INFORMATION SHOWN
--*--

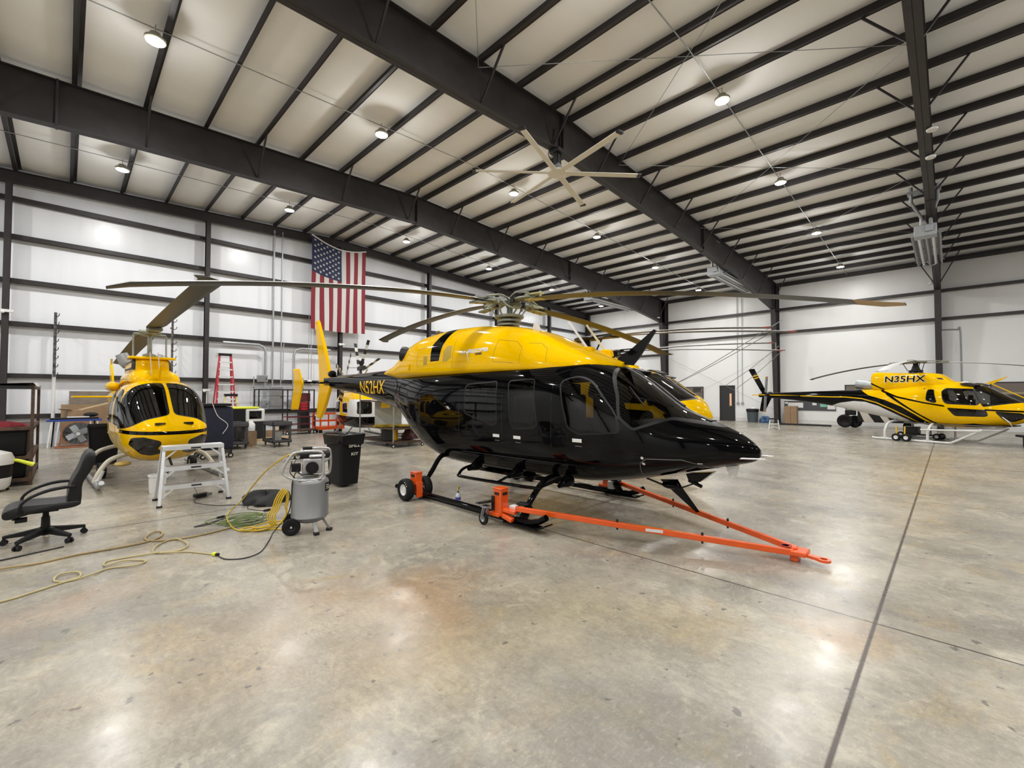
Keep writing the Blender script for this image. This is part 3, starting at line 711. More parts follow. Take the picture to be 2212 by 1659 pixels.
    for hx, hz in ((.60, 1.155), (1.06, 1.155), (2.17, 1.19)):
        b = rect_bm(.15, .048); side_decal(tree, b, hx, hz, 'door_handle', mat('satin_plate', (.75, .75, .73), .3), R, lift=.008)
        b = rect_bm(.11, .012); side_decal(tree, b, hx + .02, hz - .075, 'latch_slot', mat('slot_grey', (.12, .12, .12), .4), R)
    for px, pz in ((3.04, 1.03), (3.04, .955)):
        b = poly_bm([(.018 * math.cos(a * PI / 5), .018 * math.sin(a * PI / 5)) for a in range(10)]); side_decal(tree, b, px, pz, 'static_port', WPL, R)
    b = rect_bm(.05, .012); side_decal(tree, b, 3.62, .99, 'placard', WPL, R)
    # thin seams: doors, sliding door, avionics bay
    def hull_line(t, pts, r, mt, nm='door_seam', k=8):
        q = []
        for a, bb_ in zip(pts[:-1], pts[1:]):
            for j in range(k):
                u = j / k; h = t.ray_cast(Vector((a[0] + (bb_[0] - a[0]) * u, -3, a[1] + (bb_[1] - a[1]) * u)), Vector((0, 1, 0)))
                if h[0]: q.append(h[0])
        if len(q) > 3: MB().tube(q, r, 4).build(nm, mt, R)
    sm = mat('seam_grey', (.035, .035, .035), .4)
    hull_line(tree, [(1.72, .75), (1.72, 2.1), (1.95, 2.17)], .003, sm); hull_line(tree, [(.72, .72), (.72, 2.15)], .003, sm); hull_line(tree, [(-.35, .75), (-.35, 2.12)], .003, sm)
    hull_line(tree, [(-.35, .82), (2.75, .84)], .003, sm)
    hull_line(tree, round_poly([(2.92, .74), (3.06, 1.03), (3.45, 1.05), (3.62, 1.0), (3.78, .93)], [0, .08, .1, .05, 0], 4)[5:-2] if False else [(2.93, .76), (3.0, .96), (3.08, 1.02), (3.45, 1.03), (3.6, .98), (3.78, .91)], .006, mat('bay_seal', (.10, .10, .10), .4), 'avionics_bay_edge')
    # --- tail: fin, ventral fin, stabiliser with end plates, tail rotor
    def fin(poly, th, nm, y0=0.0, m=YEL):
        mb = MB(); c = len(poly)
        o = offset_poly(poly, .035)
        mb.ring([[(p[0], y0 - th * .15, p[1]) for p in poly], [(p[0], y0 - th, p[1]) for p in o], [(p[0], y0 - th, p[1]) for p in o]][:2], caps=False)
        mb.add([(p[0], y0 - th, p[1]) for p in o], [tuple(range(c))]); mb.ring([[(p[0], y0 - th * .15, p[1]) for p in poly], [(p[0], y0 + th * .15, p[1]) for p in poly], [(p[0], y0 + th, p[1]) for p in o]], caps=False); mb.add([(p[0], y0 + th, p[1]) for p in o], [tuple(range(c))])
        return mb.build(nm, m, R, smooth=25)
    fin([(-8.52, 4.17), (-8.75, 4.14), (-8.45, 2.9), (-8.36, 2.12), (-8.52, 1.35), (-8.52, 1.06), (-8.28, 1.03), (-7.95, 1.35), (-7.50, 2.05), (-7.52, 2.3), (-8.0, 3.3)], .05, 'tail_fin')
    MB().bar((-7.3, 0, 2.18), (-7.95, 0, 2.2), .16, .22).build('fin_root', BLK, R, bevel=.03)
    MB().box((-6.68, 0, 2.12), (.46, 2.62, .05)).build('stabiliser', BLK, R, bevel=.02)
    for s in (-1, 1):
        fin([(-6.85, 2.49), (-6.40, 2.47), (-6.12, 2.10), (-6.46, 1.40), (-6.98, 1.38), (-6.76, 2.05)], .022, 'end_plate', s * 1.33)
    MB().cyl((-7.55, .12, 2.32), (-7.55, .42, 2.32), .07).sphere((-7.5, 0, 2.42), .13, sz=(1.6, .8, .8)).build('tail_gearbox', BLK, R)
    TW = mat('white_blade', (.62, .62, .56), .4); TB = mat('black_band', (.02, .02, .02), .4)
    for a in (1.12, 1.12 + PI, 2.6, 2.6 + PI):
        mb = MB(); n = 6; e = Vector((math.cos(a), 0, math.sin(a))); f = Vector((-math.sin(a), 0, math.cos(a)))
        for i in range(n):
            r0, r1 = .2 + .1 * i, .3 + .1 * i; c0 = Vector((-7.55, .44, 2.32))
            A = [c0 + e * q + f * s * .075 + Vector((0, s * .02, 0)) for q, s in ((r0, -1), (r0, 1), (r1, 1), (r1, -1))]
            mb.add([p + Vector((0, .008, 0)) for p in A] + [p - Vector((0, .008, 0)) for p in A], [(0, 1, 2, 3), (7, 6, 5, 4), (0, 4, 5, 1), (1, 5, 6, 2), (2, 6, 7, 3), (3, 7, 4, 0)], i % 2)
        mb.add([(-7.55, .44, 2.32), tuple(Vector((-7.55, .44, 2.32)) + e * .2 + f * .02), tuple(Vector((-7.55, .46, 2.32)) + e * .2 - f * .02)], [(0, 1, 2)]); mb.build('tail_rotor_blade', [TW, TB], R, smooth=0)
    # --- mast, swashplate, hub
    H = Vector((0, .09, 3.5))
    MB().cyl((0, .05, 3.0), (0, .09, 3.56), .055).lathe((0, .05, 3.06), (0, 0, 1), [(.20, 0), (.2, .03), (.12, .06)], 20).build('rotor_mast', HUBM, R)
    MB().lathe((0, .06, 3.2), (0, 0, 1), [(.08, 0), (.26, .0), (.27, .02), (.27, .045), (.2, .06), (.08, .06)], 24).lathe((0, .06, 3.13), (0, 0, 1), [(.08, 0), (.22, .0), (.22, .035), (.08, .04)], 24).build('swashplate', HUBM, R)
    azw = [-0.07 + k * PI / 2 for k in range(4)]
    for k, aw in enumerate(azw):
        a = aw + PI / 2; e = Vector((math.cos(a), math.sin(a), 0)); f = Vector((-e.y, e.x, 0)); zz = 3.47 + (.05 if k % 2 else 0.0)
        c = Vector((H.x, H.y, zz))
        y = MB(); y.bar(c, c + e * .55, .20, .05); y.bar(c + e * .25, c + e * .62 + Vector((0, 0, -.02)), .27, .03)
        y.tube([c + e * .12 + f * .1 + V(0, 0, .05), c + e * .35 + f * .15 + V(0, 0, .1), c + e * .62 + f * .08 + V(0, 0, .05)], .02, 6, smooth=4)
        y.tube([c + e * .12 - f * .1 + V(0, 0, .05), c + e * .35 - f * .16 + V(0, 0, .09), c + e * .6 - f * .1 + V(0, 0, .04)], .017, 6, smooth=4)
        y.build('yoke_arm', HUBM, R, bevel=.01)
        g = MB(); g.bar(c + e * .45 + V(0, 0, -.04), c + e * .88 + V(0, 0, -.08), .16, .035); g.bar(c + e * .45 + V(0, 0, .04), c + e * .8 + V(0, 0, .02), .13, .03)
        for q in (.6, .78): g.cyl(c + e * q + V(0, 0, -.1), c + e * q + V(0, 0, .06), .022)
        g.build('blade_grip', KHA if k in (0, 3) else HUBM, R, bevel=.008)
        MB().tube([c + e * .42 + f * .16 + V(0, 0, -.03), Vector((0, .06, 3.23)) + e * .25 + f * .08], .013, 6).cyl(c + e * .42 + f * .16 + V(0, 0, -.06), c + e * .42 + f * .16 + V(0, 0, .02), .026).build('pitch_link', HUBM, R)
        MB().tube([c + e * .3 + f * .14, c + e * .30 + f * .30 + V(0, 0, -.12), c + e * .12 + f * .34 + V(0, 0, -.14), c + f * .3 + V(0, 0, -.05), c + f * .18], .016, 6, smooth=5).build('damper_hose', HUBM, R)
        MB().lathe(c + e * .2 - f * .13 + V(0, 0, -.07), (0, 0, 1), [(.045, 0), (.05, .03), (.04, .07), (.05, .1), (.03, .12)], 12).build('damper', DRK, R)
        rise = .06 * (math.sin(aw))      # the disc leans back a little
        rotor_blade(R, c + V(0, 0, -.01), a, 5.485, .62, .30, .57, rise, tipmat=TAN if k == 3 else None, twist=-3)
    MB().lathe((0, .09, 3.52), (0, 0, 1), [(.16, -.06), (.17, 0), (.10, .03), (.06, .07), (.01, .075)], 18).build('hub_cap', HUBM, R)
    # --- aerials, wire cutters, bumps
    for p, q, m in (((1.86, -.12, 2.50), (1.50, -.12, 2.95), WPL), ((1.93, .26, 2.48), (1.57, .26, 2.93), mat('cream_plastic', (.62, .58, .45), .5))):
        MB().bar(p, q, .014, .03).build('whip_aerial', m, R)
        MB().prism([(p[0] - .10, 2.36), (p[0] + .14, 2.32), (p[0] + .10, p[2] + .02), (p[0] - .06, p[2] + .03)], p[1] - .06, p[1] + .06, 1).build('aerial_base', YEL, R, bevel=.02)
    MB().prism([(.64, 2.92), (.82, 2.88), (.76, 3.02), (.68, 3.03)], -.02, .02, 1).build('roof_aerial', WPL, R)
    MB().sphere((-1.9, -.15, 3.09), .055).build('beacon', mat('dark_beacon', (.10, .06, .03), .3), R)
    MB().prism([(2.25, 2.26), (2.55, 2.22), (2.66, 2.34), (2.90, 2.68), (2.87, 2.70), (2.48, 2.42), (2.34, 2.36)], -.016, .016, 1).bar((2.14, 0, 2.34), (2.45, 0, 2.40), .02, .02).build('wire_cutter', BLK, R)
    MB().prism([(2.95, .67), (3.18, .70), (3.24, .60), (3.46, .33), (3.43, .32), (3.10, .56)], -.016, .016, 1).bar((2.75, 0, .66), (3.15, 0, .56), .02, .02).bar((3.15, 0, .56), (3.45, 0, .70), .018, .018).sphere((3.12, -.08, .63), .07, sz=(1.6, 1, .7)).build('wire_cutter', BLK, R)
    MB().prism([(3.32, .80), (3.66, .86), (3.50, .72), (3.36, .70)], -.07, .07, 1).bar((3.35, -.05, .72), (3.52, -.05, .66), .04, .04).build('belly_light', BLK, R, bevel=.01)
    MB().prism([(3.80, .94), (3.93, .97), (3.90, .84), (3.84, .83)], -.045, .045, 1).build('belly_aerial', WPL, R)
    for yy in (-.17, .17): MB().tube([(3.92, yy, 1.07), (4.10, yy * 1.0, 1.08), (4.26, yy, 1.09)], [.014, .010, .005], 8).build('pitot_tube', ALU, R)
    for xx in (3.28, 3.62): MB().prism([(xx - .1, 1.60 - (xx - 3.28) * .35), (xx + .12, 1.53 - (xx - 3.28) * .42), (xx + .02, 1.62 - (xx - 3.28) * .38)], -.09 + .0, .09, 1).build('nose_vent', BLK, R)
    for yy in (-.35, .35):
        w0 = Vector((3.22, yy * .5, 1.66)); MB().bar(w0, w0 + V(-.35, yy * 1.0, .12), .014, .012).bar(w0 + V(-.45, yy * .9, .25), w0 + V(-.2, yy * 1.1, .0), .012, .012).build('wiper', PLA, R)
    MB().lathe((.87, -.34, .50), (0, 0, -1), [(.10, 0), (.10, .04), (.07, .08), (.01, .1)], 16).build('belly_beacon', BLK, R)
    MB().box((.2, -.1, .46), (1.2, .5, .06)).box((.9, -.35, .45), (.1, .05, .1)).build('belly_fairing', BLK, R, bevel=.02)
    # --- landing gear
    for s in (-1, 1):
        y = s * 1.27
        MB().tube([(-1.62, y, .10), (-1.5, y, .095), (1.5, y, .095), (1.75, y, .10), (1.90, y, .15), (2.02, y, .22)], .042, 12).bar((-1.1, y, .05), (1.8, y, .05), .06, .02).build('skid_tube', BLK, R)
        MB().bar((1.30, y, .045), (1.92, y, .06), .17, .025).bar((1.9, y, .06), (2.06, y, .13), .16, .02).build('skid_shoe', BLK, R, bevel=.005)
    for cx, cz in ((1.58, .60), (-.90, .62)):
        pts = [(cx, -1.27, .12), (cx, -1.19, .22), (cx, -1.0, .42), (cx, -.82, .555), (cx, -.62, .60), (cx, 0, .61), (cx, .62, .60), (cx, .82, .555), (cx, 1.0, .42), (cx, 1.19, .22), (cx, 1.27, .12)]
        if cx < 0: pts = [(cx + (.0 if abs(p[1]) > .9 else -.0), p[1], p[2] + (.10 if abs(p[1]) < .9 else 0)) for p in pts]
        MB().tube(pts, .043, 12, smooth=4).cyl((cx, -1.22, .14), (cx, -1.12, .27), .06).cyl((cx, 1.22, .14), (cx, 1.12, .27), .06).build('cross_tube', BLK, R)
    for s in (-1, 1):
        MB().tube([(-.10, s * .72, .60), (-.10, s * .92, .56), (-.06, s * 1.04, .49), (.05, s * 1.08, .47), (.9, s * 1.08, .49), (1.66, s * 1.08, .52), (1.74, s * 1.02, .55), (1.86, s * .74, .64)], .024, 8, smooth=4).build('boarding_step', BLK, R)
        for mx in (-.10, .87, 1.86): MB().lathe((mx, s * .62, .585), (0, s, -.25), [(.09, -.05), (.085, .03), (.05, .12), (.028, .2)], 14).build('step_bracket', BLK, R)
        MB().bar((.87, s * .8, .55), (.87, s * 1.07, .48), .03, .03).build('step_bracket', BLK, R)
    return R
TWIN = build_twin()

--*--

WRITTEN TASK
Report each line in the data that holds the word "rise".

SOLUTION FOR THIS TASK
        rise = .06 * (math.sin(aw))      # the disc leans back a little
        rotor_blade(R, c + V(0, 0, -.01), a, 5.485, .62, .30, .57, rise, tipmat=TAN if k == 3 else None, twist=-3)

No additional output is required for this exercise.